The Caygill review of the emissions trading scheme last year recommended that the Government introduce offsetting even if it was not agreed internationally.

But the review also suggested scrapping the second tranche of compensation, by way of an allocation of credits, pre-1990 forest owners are to receive as recompense for facing a contingent deforestation liability, on the grounds that it would now be easier for them to defer it.

While that might sound like a good idea to a cash-strapped Treasury, it is likely to encounter ferocious opposition from the forest owners, not least Maori.

Clearly all this is an area where the questions outnumber the answers at this point.

And there's more.

The Government has yet to set out its full response to the Caygill review and seek feedback on any changes it is considering.

But time is short. Kyoto's first commitment period ends at the end of this year.

In addition it has to firm up a national carbon budget for the next eight years, and decide whether to make that commitment under the Kyoto Protocol's second commitment period or under the broader United Nations Framework Convention on Climate Change.

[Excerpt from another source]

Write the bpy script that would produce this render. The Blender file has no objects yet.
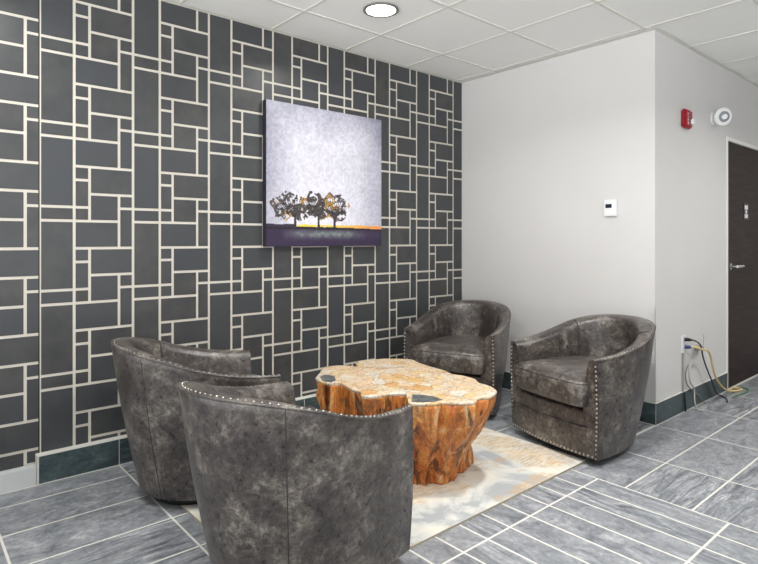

Plenty for Groser and his new associate minister Simon Bridges to do, then.

Having the same minister across the international and domestic sides of the climate change issue should help. The division of labour hitherto reflected Groser's expertise as international trade negotiator.

"One of the things that worries me," Rhodes says, "is that we have our international negotiators and our domestic policymakers. There is a bridge between them but not enough traffic across that bridge at times."